Speaking of space, I saw in the daily printout that the United States has committed to sending humans to the moon again by 2008. That was in the headline. In the story however it said 2018. Knowing what I know about how sluggish and inept things are back home, I'm afraid I know which one of those was a typo without even checking. If only we had our act together enough to go into space that quickly, to do again what we were able to do nearly 40 years ago on multiple occasions. Imagine how computing power and other technology has improved since then and how much more we could be doing in the name of exploration and development of new technology. Satellite communication is only one of the benefits of our first tentative steps. We've learned so much and developed all kinds of things in that time. What we would be able to do if we really plunged headlong into it would be awe inspiring. I really hope somebody steps forward and does this the right way. Ask yourself if we would have been better off today fighting in Iraq or walking on Mars. If you had just those two choices, which would have been better for all of us?
Enough with the soapbox. I didn't really do all that much today. Let's face it, I'm out here in the middle of the sea so how many things can I really manage to do? I would like to walk all the way around the outer perimeter of the ship at some point and I'm going to check with the captain to see if that's okay to do. I have my second "Off The Hook" on the freighter to do tomorrow, only this time it will be at 2 in the afternoon instead of 8 in the morning. A definite improvement. I've crossed more time zones in the last week than I have still to cross to get back home. That feels pretty good.
Ben and I spent some time in the "gymnasium" which is basically a ping pong table and a dart board. I discovered I'm actually not so bad at ping pong and I don't suck nearly as much as I thought I did at darts. Well, let me qualify. I can now actually hit the board and occasionally hit something interesting. I don't know if I'm really aiming at specific numbers. But it does feel good to not just be hitting the walls or floor like I used to.

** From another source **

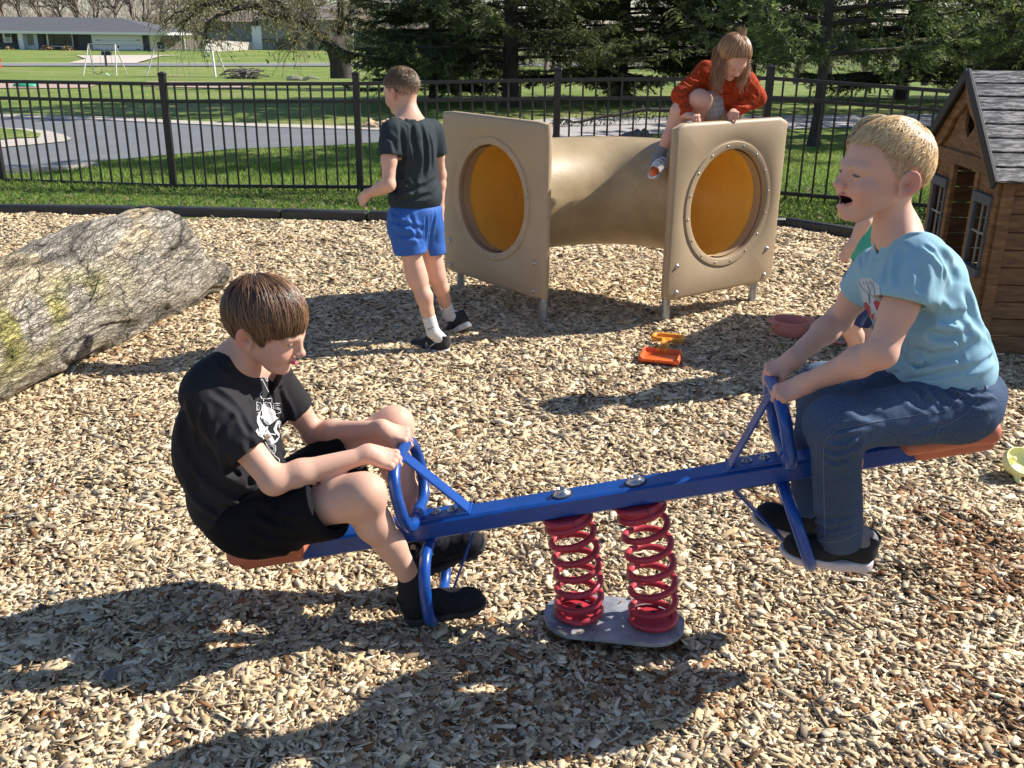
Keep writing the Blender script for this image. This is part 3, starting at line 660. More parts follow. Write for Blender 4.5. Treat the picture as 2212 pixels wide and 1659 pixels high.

It's really hard to strike up conversations with people on the boat. Apart from the language barrier (Ben and I are the only native English speakers aboard), the mood here is very no-nonsense and to the point. So you don't really see anyone having a conversation, laughing, playing around, and the like. I guess it's necessary to keep things shipshape, to coin a phrase. But I hope in the few days ahead that I'm able to do a little better than just say hello to someone passing in the hallway. I'll keep trying as I don't really have anything to lose.